[Religion and Art in Ancient Greece by Ernest Arthur Gardner]@TWC D-Link bookReligion and Art in Ancient Greece CHAPTER II 2/15
The exact relation of this anthropomorphic imagination to the primitive sacred stocks and stones is not easy to ascertain; but it seems to have tended, on the one hand, to the realisation of the existence of the gods apart from such sacred objects, and thus to reduce the stocks and stones to the position of symbols--a great advance in religious ideals; and, on the other hand, to the transformation of the stocks and stones into human form, not merely by giving them ears and eyes that they might hear and see, but also by making them take the image and character of the deity whom they represented. It was impossible for any ordinary Greek to think of the gods in other than human form.
He had, indeed, no such definite dogma as the Hebrew statement that "God created man in His own image"; for the legends about the origin of the human race varied considerably and many of them represented crude philosophical theorising rather than religious belief.
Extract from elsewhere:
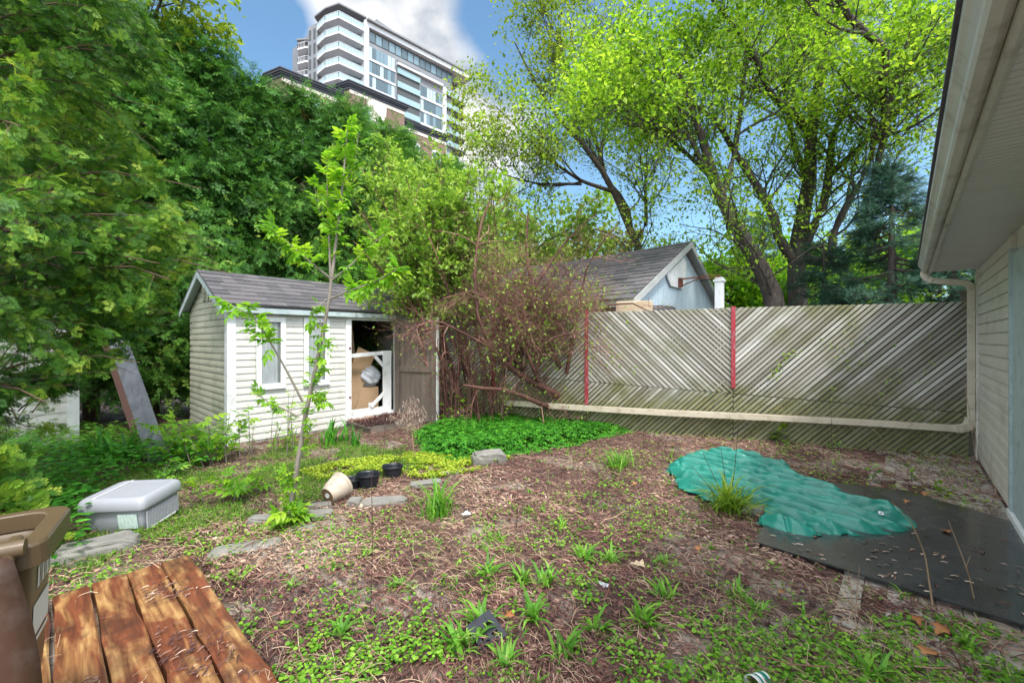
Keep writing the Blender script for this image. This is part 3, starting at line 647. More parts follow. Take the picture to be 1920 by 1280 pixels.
lb = MB(); lb.box(Sp(2.30, -.198, .30), (.09, .004, .10), ax_); lo = lb.out('shipping_label', M['white_print'], o); lo.matrix_parent_inverse = o.matrix_basis.inverted()
for nm, lbl, a, b, w_, of in (('cardboard_sheet', 'flat cardboard panel leaning diagonally behind the white gate', (1.82, .30), (2.25, 1.30), .36, -.25), ('cardboard_tube', 'long cardboard length standing upright in the back of the shed', (2.12, .6), (2.02, 1.85), .15, -.5), ('plywood_panel', 'tall brown panel stored against the left inside of the shed', (1.78, .25), (1.80, 1.80), .42, -.75)):
    mb = MB(); sb(mb, a, b, w_, of, .02); tag(mb.out(nm, M['cardboard'], bevel=.002), lbl, 'panel')
# crumpled plastic bag
def lump(name, c, r, m, label, cat, seed=0, amp=.25, sub=26, flat=None, ridged=False, rot=0, fq=1):
    th = np.linspace(0, np.pi, sub); ph = np.linspace(0, 2*np.pi, sub*2, endpoint=False)
    T_, P_ = np.meshgrid(th, ph, indexing='ij'); D = np.stack([np.sin(T_)*np.cos(P_), np.sin(T_)*np.sin(P_), np.cos(T_)], -1)
    nn = fbm(D[..., 0]*2.1*fq+seed+D[..., 2]*1.7, D[..., 1]*2.1*fq+9+D[..., 2]*1.1, seed, 5)-.5
    if ridged: nn = .5-np.abs(nn)*4
    Rr = 1+amp*2*nn; V = D*Rr[..., None]
    if flat: V = np.sign(V)*np.abs(V)**flat
    V = V*np.asarray(r); cr_, sr_ = math.cos(rot), math.sin(rot)
    V = np.stack([V[..., 0]*cr_-V[..., 1]*sr_, V[..., 0]*sr_+V[..., 1]*cr_, V[..., 2]], -1)+np.asarray(c)
    k2 = sub*2; i = np.arange(sub-1)[:, None]; j = np.arange(k2)[None]
    F = np.stack([i*k2+j+0*i, (i+1)*k2+j, (i+1)*k2+(j+1) % k2, i*k2+(j+1) % k2+0*i], -1).reshape(-1, 4)
    return tag(build(name, V.reshape(-1, 3), F, m, smooth=flat is None, loc=tuple(c)), label, cat)
lump('plastic_bag', Sp(2.30, -.36, .82), (.24, .2, .19), M['plastic_bag'], 'crumpled clear plastic bag on the cardboard box in the shed', 'bag', 3, .16, ridged=True)
# step of boards outside the door
st = thing('wooden_step', 'low wooden step covered with dead leaves below the shed doorway', 'step', tuple(Sp(2.2, .4, 0))); bpy.context.view_layer.update()
mb = MB()
for k in range(5): mb.prism([Sp(1.68, .06+k*.15, .10), Sp(2.75, .06+k*.15, .10), Sp(2.75, .2+k*.15, .10), Sp(1.68, .2+k*.15, .10)], UP*.025)
child(mb, 'step_boards', M['oldwood'], st)
mb = MB(); mb.prism([Sp(1.70, .80, 0), Sp(2.73, .80, 0), Sp(2.73, .80, .098), Sp(1.70, .80, .098)], -SN*.03)
mb.prism([Sp(1.70, .06, 0), Sp(1.70, .8, 0), Sp(1.70, .8, .098), Sp(1.70, .06, .098)], SU*.03); child(mb, 'skirt', M['oldwood'], st)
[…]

But the monstrous forms which we find in Egypt and Mesopotamia as embodiments of divine power were alien to the Greek imagination; if we find here and there a survival of some strange type, such as the horse-headed Demeter at Phigalia, it remains isolated and has little influence upon prevalent beliefs.
The Greek certainly thought of his gods as having the same human form as himself; and not the gods only, but also the semi-divine, semi-human, sometimes less than human beings with which his imagination peopled the woods and mountains and seas.
His Nereids had human feet, not fishy tails like our mermaids; and if centaurs and satyrs and some other creatures of his imagination showed something of the beast within the man in their visible shape, they had little about them of the mysterious or the unearthly.
It would be a great mistake to regard all these creatures as mere impersonations or abstractions.